More information in the knowledge article: What is Lidar?
4. Camera
Cameras are commonly used in self-driving and advanced driver assistance systems. Cameras are passive – they do not send out a signal like radar, lidar, and ultrasonic devices. Cameras depend on ambient light, so work better in daylight than nighttime.
Traditional cameras produce video from which objects can be identified. New generation “smart” cameras also output identified objects automatically (Figure 14).
Figure 14: Smart cameras (right) output images and identified objects. Traditional cameras (left) output only images.
Objects that have been identified are referred to as perception data. An example of perception data overlaid with the original image is shown in Figure 15.
Figure 15: Perception data overlaid with video image.
Both rain and snow adversely affect performance of camera systems, reducing their effective range.
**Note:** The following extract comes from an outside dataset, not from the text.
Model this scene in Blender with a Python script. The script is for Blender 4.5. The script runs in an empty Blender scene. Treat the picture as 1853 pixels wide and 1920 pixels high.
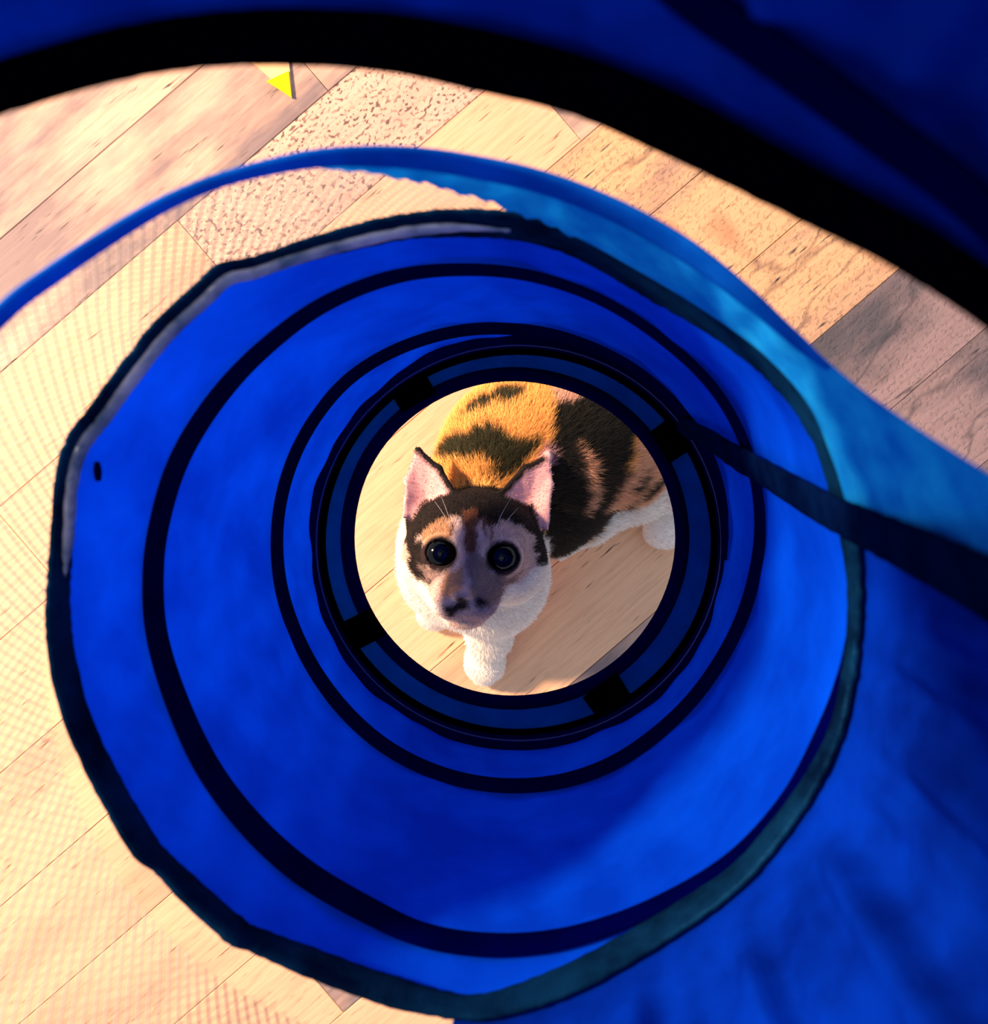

Cameras used in Autonomous Vehicle (AV) and Advanced Driving Assistance development testing produce raw video. Raw video, not compressed video like *mp4 files, is needed to test and develop sensor systems.
A spider chart of the different radar attributes is shown in Figure 16.
Figure 16: Camera attribute ratings for autonomous and self-driving applications.
The further from the center of the spider chart, the higher/better the attribute is rated. For example, cameras identify objects with high resolution. On the other hand, cameras are affected by ambient lighting conditions and perform worse in nighttime versus daylight.
No single sensor is the “best” in all categories. Autonomous vehicle control systems need to rely on the ‘fusion’ of multiple sensors to maximize the overall effectiveness for sensing objects in its surroundings.
The attribute ratings of multiple sensors are overlaid in the spider chart Figure 17.
Figure 17: Attribute ratings overlaid from camera, radar, lidar, and ultrasonic sensors.
The combination of sensors ensures “dis-similar” redundancy. The sensors, all being used for the same ultimate purpose, employ entirely different physics for sensing their surroundings. The different (or dis-similar) physics helps ensure that one sensor succeeds even if others fail in any specific situation.
For example, while one sensor may have difficulty in one situation (camera at night), other sensors do not (lidar and radars). Or one sensor may determine the speed of a surrounding object (radar), while another has higher uncertainty (cameras “guess” speed). If it is raining, some sensors are less effected (radar) while others are more effected (lidar and camera). There are multiple examples where this redundancy between sensors helps improve the overall effectiveness of identifying objects in the surroundings of an autonomous vehicle.